Quels sont les résultats de ces deux équipes de chercheurs ? Ils révèlent que le peuplement de l'Europe est le fruit de trois grandes migrations, survenues à des périodes différentes.

La première migration concerne les célèbres chasseurs-cueilleurs, arrivés en Europe il y a 45.000 ans environ. Puis, il y a 8.000 ans, des fermiers issus de l'actuel Proche-Orient ont migré en Europe. Enfin, un groupe de nomade appartenant à une culture connue sous le nom de Yamna (lire sur le site de Science "Mysterious Indo-European homeland may have been in the steppes of Ukraine and Russia"), qui évoluaient jusqu'ici dans un territoire regroupant la Russie et l'Ukraine, sont arrivés en Europe occidentale il y a 4.500 ans environ.

Pour parvenir à ce résultat, l'équipe américaine de l'Université de Harvard (États-Unis) a collecté 69 fragments d'ADN issus d'ossements datant de 8.000 ans, puis analysé les variations génétiques de ces fragments.

Quant aux chercheurs danois de l'Université de Copenhague, ils ont recueilli l'ADN issu de 101 restes humains vieux de 3.400 ans, dont ils ont séquencé les génomes.

Puis les deux équipes ont comparé les séquences d'ADN ainsi reconstituées à de l'ADN issu de prélèvements effectués tout à la fois sur d'autres ossements anciens, et sur des européens d'aujourd'hui.

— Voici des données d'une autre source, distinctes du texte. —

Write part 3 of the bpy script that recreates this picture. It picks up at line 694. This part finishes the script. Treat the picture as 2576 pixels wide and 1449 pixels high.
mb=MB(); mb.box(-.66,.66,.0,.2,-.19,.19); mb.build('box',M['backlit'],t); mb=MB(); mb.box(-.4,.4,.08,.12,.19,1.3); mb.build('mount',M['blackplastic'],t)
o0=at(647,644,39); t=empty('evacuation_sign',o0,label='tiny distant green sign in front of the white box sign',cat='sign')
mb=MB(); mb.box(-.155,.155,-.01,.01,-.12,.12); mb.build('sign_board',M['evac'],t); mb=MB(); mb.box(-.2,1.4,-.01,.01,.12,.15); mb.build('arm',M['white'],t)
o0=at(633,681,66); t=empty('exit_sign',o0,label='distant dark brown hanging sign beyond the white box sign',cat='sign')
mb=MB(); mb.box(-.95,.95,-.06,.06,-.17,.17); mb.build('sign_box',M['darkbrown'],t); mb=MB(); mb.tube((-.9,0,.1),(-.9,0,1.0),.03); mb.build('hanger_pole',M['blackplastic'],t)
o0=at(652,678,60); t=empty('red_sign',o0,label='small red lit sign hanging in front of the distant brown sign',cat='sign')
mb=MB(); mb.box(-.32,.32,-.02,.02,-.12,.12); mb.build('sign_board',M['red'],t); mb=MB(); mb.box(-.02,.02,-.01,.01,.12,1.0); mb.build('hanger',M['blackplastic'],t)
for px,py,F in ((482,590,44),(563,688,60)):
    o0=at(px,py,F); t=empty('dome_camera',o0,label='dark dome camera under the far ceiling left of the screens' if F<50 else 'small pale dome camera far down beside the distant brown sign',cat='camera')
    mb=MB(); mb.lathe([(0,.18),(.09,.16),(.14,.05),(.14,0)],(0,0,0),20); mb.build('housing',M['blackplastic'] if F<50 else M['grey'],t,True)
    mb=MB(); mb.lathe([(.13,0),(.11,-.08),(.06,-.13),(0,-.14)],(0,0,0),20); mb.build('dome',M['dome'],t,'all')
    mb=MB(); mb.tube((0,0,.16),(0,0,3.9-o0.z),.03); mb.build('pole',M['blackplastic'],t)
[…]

Ils ont ainsi pu constater que jusqu'à -9.000 ans, l'Europe était la demeure d'une population génétiquement distincte de chasseurs-cueilleurs. Puis, entre -9.000 et -7.000 ans, le profil génétique des européens a commencé à changer sous l'effet des migrations en provenance du Proche-Orient, et ce dans plusieurs parties de l'Europe.

Toutefois, les chasseurs-cueilleurs n'ont pas disparu : ils ont continué d'évoluer, entre ces nouvelles communautés de fermiers issus du Proche-Orient.

"C'est un incroyable processus culturel", explique le généticien David Reich, auteur principal de l'étude américaine. "Vous avez deux groupes qui sont génétiquement distincts, et qui vivent côte à côte durant des centaines d'années". Puis, entre -7.000 et -5.000 ans, des gènes issus des chasseurs-cueilleurs se retrouvent dans le génome des fermiers proche-orientaux : "Il y a une rupture de ces barrières culturelles, et ils se mélangent", poursuit Reich.

Il y a 4.500 ans, la dernière pièce du puzzle arrive : un nouvel ADN fait son entrée dans le génome des européens, issu des populations indo-européennes appartenant à la culture Yamna. Une migration pour le moins déterminante, puisque les linguistes estiment que la majorité des langues parlées aujourd'hui en Europe proviennent précisément de la culture Yamna.